I remember that as I ran during my college days, my endurance got better as I ran more and ran further. By my senior year, a run of 7 miles a day was commonplace.

I had begun as a sprinter and began to move toward middle distance in college until my schedule grew such that I did not have time for track and field. But I did learn there was a difference between being a sprinter and a distance runner.

(1) Just by looking at a sprinter and a (2) distance runner you see a major difference. One is lean and thin (not always) and the other is powerful and muscular.

Running a distance race and running a sprint is two different things. It requires a different approach to training.

I recently asked a friend of mine, who has done a great deal of running in her lifetime and is looking to move into coaching, the question, “As a runner and perhaps future coach what kinds of differences are there in coaching and training the two types?”

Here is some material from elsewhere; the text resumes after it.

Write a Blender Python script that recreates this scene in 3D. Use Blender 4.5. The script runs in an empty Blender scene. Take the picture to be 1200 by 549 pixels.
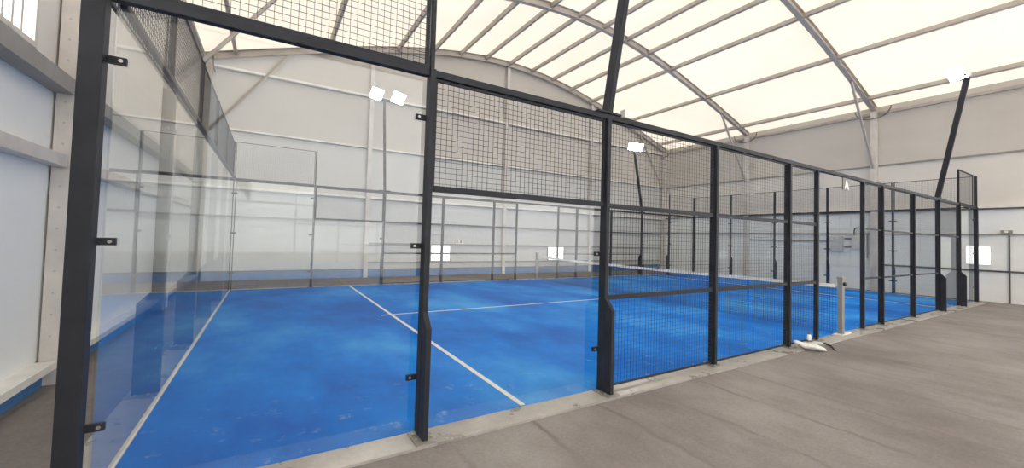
import bpy, bmesh, math, random
from mathutils import Vector, Matrix
random.seed(4)
SC = bpy.context.scene
COL = SC.collection

# ------------------------------------------------------------------ materials
def lin(c):
    c /= 255.0
    return c / 12.92 if c <= 0.04045 else ((c + 0.055) / 1.055) ** 2.4
def rgb(r, g, b): return (lin(r), lin(g), lin(b), 1)

class NT:
    def __init__(s, name):
        s.m = bpy.data.materials.new(name); s.m.use_nodes = True
        s.t = s.m.node_tree; s.t.nodes.clear()
        s.out = s.n('ShaderNodeOutputMaterial')
    def n(s, typ, **kw):
        nd = s.t.nodes.new(typ)
        for k, v in kw.items():
            if hasattr(nd, k): setattr(nd, k, v)
            else: nd.inputs[k.replace('_', ' ')].default_value = v
        return nd
    def l(s, a, b): s.t.links.new(a, b)
    def coord(s, scale=(1, 1, 1)):
        g = s.n('ShaderNodeNewGeometry'); mp = s.n('ShaderNodeMapping')
        mp.inputs['Scale'].default_value = scale
        s.l(g.outputs['Position'], mp.inputs['Vector']); return mp.outputs['Vector']
    def noise(s, vec, scale, detail=4, rough=.55):
        nd = s.n('ShaderNodeTexNoise'); nd.inputs['Scale'].default_value = scale
        nd.inputs['Detail'].default_value = detail; nd.inputs['Roughness'].default_value = rough
        s.l(vec, nd.inputs['Vector']); return nd.outputs['Fac']
    def ramp(s, fac, stops):
        r = s.n('ShaderNodeValToRGB'); e = r.color_ramp.elements
        while len(e) < len(stops): e.new(.5)
        for q, (p, c) in zip(e, stops): q.position = p; q.color = c
        s.l(fac, r.inputs['Fac']); return r.outputs['Color']
    def mix(s, fac, a, b, mode='MIX'):
        m = s.n('ShaderNodeMix'); m.data_type = 'RGBA'; m.blend_type = mode
        for sock, v in ((m.inputs[0], fac), (m.inputs[6], a), (m.inputs[7], b)):
            if hasattr(v, 'is_linked') or isinstance(v, bpy.types.NodeSocket): s.l(v, sock)
            else: sock.default_value = v
        return m.outputs[2]
    def math(s, op, a, b=None):
        m = s.n('ShaderNodeMath'); m.operation = op
        for i, v in enumerate((a, b)):
            if v is None: continue
            if isinstance(v, bpy.types.NodeSocket): s.l(v, m.inputs[i])
            else: m.inputs[i].default_value = v
        return m.outputs[0]
    def principled(s, color, rough=.5, metal=0, spec=.5):
        p = s.n('ShaderNodeBsdfPrincipled')
        for k, v in (('Base Color', color), ('Roughness', rough), ('Metallic', metal), ('Specular IOR Level', spec)):
            if isinstance(v, bpy.types.NodeSocket): s.l(v, p.inputs[k])
            else: p.inputs[k].default_value = v
        s.l(p.outputs[0], s.out.inputs['Surface']); s.p = p; return p
    def bump(s, h, strength=.2, dist=.01):
        b = s.n('ShaderNodeBump'); b.inputs['Strength'].default_value = strength; b.inputs['Distance'].default_value = dist
        s.l(h, b.inputs['Height']); s.l(b.outputs[0], s.p.inputs['Normal'])

def painted(name, c, rough=.45, metal=0, vary=.12, scale=3, spec=.5):
    t = NT(name); f = t.noise(t.coord(), scale)
    dark = tuple(v * (1 - vary) for v in c[:3]) + (1,); light = tuple(min(1, v * (1 + vary)) for v in c[:3]) + (1,)
    t.principled(t.ramp(f, [(.3, dark), (.7, light)]), rough, metal, spec)
    return t.m

M = {}
M['black'] = painted('black_powder_coat', rgb(42, 44, 51), .6, 0, .2, 6, .28)
M['wire'] = painted('black_mesh_wire', rgb(48, 48, 52), .5)
M['grey_metal'] = painted('grey_galvanised_steel', rgb(150, 146, 140), .45, .35)
M['hook'] = painted('grey_brown_hook_paint', rgb(128, 118, 110), .5)
M['white_steel'] = painted('white_painted_steel', rgb(214, 208, 202), .5)
M['roof_steel'] = painted('grey_roof_steel', rgb(184, 176, 168), .55)
M['girt'] = painted('grey_wall_rail_paint', rgb(150, 147, 142), .5)
M['dark_girt'] = painted('dark_grey_wall_rail_paint', rgb(84, 84, 84), .5)
M['flash'] = painted('white_flashing', rgb(236, 234, 230), .25)
M['white'] = painted('white_plastic', rgb(238, 237, 233), .35)
M['box'] = painted('light_grey_cabinet_paint', rgb(206, 206, 203), .4)
M['line'] = painted('white_line_fibre', rgb(226, 224, 218), .9, 0, .08, 20)
M['tape'] = painted('white_net_band', rgb(236, 232, 224), .8)
M['net'] = painted('black_net_cord', rgb(46, 44, 46), .9)
M['plinth'] = painted('blue_plinth_paint', rgb(66, 118, 178), .6, 0, .15, 5)
M['sign'] = painted('grey_sign_plate', rgb(100, 95, 92), .5)
M['brown'] = painted('brown_paint', rgb(120, 86, 70), .6)
M['steel_bolt'] = painted('bright_bolt', rgb(190, 188, 184), .3, .8)

def wall_material(name, upper, middle, lower, zs, rib_axis):
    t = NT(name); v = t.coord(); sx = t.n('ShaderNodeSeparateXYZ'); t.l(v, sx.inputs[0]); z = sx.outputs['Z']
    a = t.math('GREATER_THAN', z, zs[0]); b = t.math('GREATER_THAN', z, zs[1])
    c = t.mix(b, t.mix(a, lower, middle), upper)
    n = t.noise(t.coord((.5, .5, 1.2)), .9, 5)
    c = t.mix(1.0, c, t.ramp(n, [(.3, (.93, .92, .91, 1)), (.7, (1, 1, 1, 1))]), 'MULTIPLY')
    t.principled(c, .42, 0, .4)
    ax = sx.outputs[rib_axis]
    w = t.math('PINGPONG', ax, .125)
    g = t.math('GREATER_THAN', w, .118)
    t.bump(t.math('MULTIPLY', g, -1.0), .25, .006)
    return t.m
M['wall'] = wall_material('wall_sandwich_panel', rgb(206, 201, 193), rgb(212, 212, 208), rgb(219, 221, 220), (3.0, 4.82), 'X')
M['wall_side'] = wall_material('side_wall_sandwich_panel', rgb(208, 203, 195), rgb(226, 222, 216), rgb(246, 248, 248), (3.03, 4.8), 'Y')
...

This is what she wrote, “Sprinting is all about power and quickness. All the drills and running and lifting you do is geared towards increasing your power and improving your quickness. With Distance running it’s about endurance and quickness. You should be able to run one to six miles at a time, but you have to be quicker than the other people in the race if you want to win.”

‘As far as coaching the two, sprinting requires more technique where distance is about tempo. You can be a distance runner and have not so great form (example: not picking your knees up or driving your arms), but if you’re running the 100 meter dash your form has to be really good (example: high knees, strong arm drive).’

In 1 Corinthians 9:24-27 Paul wrote, ‘Remember that in a race everyone runs, but only one person gets the prize. You also must run in such a way that you will win. All athletes practice strict self-control. They do it to win a prize that will fade away, but we do it for an eternal prize. So I run straight to the goal with purpose in every step. I am not like a boxer who misses his punches. I discipline my body like an athlete, training it to do what it should. Otherwise, I fear that after preaching to others I myself might be disqualified.’

This time of year is a time when it is easy to think about finishing well. Graduation, Mother’s Day, Father’s Day, Memorial Day, and the traditional start of the wedding season, cause me to think about how well we live life.

(3) Communion is also a time to reflect on how well we are living and it leads me to ask some questions, ‘How are you staying true to God these days?’ (4) ‘How willing are you to finish well?’ (5) ‘How willing and able are you to run the race of faith?’

In John’s gospel account, especially in chapters 14 – 17, I think that Jesus was getting the disciples ready to run a marathon not a sprint as He encouraged them and challenged them to love and to be ready for opposition to their ministry and message that would be done in Jesus’ name. But more important is that Jesus promised the coming of the Holy Spirit to give them the power to do the work that they would be doing, in other words, to run and finish well, the race of faith.

John notes this in chapter 14 and verses 16 and 17, ‘And I will ask the Father, and he will give you another Counselor, who will never leave you. He is the Holy Spirit, who leads into all truth. The world at large cannot receive him, because it isn’t looking for him and doesn’t recognize him. But you do, because he lives with you now and later will be in you.’

We have spent the past month walking through the Easter story and again celebrating the resurrection of Jesus Christ and what that truly means for us. But, what about after Easter? What do we do, ‘in the mean time,’ between Christ’s return to the Father and His second coming? How do we keep going through life, which has its moments of discouragement as well as moments of joy, without giving up?

In Galatians 6:9 we are given one important answer to this question, ‘So don’t get tired of doing what is good. Don’t get discouraged and give up, for we will reap a harvest of blessing at the appropriate time.’